JOKES FOR THE WEEK

You Never Hear in Church

Hey! It's MY turn to sit on the front pew!

I was so enthralled, I never noticed your sermon went over time 25 minutes.

Personally, I find witnessing much more enjoyable than golf.

I've decided to give our church the $500.00 a month I used to send to TV evangelists.

I volunteer to be the permanent teacher for the Junior High Sunday School class.

Forget the denominational minimum salary: let's pay our pastor so she/he can live like we do.

I love it when we sing hymns I've never heard before!

Since we're all here, let's start the worship service early!

Pastor, we'd like to send you to this Bible seminar in the Bahamas.
Author is Unknown


The Oil Find

Two old friends met one day after many years.
One attended college, and now was very successful.
The other had not attended college and never had much ambition.
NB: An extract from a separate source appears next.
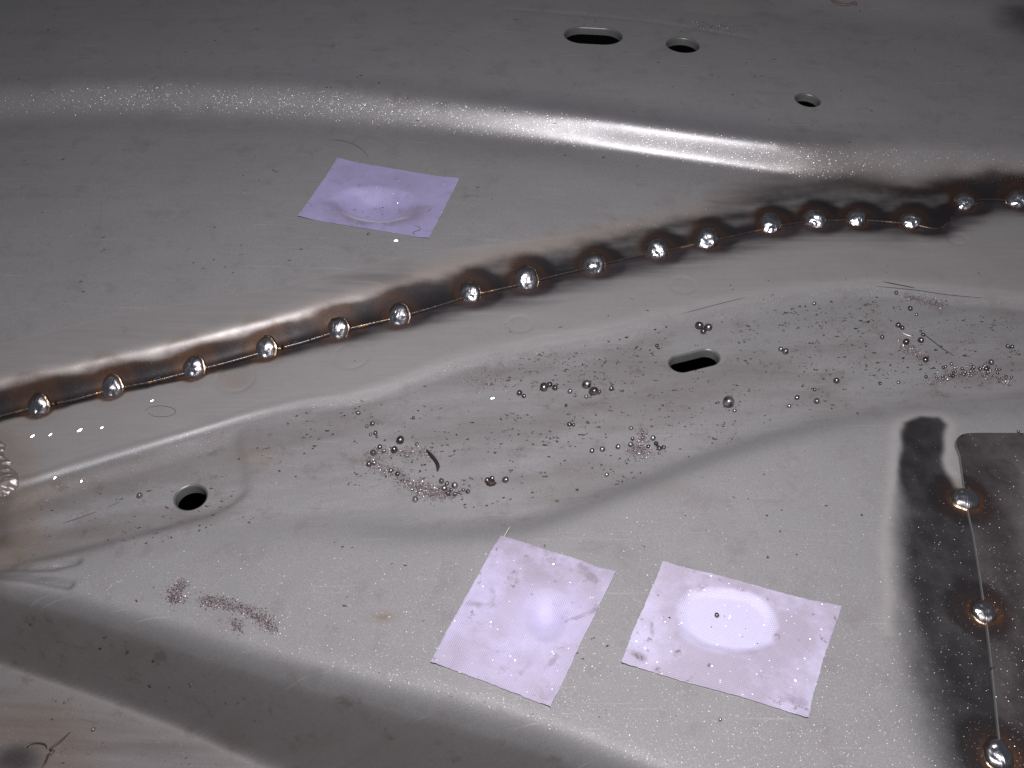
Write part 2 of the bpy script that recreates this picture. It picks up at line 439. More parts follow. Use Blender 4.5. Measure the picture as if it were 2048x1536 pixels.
def fabric(name, base, dirt, rib_u, rib_v):
    b = NB(name)
    tc = b.node('ShaderNodeTexCoord')
    uv = tc.outputs['UV']; ob = tc.outputs['Object']
    sx = b.node('ShaderNodeSeparateXYZ'); b.L.new(uv, sx.inputs[0])
    wob = b.noise(ob, 160, 2)
    def rib(axis, freq):
        t = b.math('MULTIPLY', b.math('ADD', axis, b.math('MULTIPLY', wob, .35)), freq * 2 * math.pi)
        return b.math('MULTIPLY_ADD', b.math('SINE', t), .5, .5)
    r1 = rib(sx.outputs[0], rib_u); r2 = rib(sx.outputs[1], rib_v)
    weave = b.math('MULTIPLY_ADD', r1, .55, b.math('MULTIPLY', r2, .45))
    dn = b.noise(ob, 75, 5, .65); sp = b.noise(ob, 420, 3, .6)
    dm = b.node('ShaderNodeAttribute', attribute_name='soil').outputs['Fac']
    col = b.mix(weave, tuple(v * .90 for v in base[:3]) + (1,), base)
    soil = b.math('MULTIPLY', b.rangef(dn, .30, .58, .25, 1.0), dm)
    soil = b.math('ADD', soil, b.math('MULTIPLY', b.rangef(b.noise(ob, 210, 5, .7), .56, .70), b.math('MULTIPLY', dm, .8)), clamp=True)
    col = b.mix(soil, col, dirt)
    col = b.mix(b.math('MULTIPLY', b.rangef(sp, .63, .72), b.math('MULTIPLY', dm, .7)), col, rgb(.12, .09, .09))
    mk = b.node('ShaderNodeAttribute', attribute_name='mark').outputs['Fac']
    col = b.mix(b.math('MULTIPLY', mk, b.rangef(sp, .35, .62, .10, .45)), col, rgb(.16, .13, .14))
    nrm = b.bump(weave, .55, .00012)
    ps = b.bsdf(Base_Color=col, Roughness=.55, Normal=nrm)
    ps.inputs['Sheen Weight'].default_value = .25
    # glassy specks caught in the weave
    vo = b.node('ShaderNodeTexVoronoi'); b.L.new(ob, vo.inputs['Vector']); vo.inputs['Scale'].default_value = 4600
    wn = b.node('ShaderNodeTexWhiteNoise', noise_dimensions='3D'); b.L.new(vo.outputs['Position'], wn.inputs['Vector'])
    vs = b.node('ShaderNodeVectorMath', operation='SUBTRACT'); b.L.new(vo.outputs['Color'], vs.inputs[0]); vs.inputs[1].default_value = (.5, .5, .5)
    vm = b.node('ShaderNodeVectorMath', operation='SCALE'); b.L.new(vs.outputs[0], vm.inputs[0]); vm.inputs['Scale'].default_value = 1.3
    ge = b.node('ShaderNodeNewGeometry')
    va = b.node('ShaderNodeVectorMath', operation='ADD'); b.L.new(ge.outputs['Normal'], va.inputs[0]); b.L.new(vm.outputs[0], va.inputs[1])
    vn = b.node('ShaderNodeVectorMath', operation='NORMALIZE'); b.L.new(va.outputs[0], vn.inputs[0])
    gl = b.node('ShaderNodeBsdfGlossy'); gl.inputs['Roughness'].default_value = .2; b.L.new(vn.outputs[0], gl.inputs['Normal'])
    mx = b.node('ShaderNodeMixShader'); b.L.new(b.math('MULTIPLY', b.rangef(wn.outputs['Value'], .8, 1.0), .07), mx.inputs[0])
    b.L.new(ps.outputs[0], mx.inputs[1]); b.L.new(gl.outputs[0], mx.inputs[2])
    return b.out(mx.outputs[0])
M['fabric_upper'] = fabric('lilac_fabric_fine', rgb(.42, .395, .66), rgb(.25, .22, .32), 2.2, 2.2)
M['fabric_left'] = fabric('lilac_fabric_ribbed', rgb(.57, .535, .76), rgb(.36, .32, .40), 2.6, 2.9)
M['fabric_right'] = fabric('lilac_fabric_wide', rgb(.63, .60, .80), rgb(.40, .36, .45), 2.8, 2.4)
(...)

The successful one said, "How has everything been going with you?"

"Well, one day I opened the Bible at random, and dropped my finger on a word and it was oil.
So, I invested in oil, and boy, did the oil wells gush.
Then another day I dropped my finger on another word and it was gold.
So, I invested in gold and those mines really produced.
Now, I'm as rich as Rockefeller."

The successful friend was so impressed that he rushed to his hotel, grabbed a Gideon Bible,
flipped it open, and dropped his finger on a page.
He opened his eyes and his finger rested on the words, "Chapter Eleven."
Author is Unknown


A Rare Book

A collector of rare books ran into an acquaintance who told him he had just thrown away an old Bible
that he found in a dusty, old box. He happened to mention that Guten-somebody-or-other had printed it.

"Not Gutenberg?" gasped the collector.

"Yes, that was it!"

"You idiot! You've thrown away one of the first books ever printed. A copy recently sold at auction
for half a million dollars!"

"Oh, I don't think this book would have been worth anything close to that much," replied the man.
"It was scribbled all over in the margins by some guy named Martin Luther."
Author is Unknown

Remarkable Parrot

Three sons left home, went out on their own and prospered.
They discussed the gifts they were able to give their elderly mother.
The first said: "I built a big house for our mother."

The second said: "I sent her a Mercedes with a driver."

The third said: "You remember how our mother enjoys reading the Bible.
Now she can't see very well.
So I sent her a remarkable parrot that recites the entire Bible.
It took elders in the church 12 years to teach him.
Mama just has to name the chapter and verse and the parrot recites it."

Soon thereafter, their mother sent out her letters of thanks.

"Milton," she said, "the house you built is so huge.
I live only in one room, but I have to clean the whole house.

"Gerald," she said, "I am too old to travel.
I stay most of the time at home so I rarely use the Mercedes.
And that driver is so rude! He's a pain!"

"But Donald," she said, "the little chicken you sent was delicious!"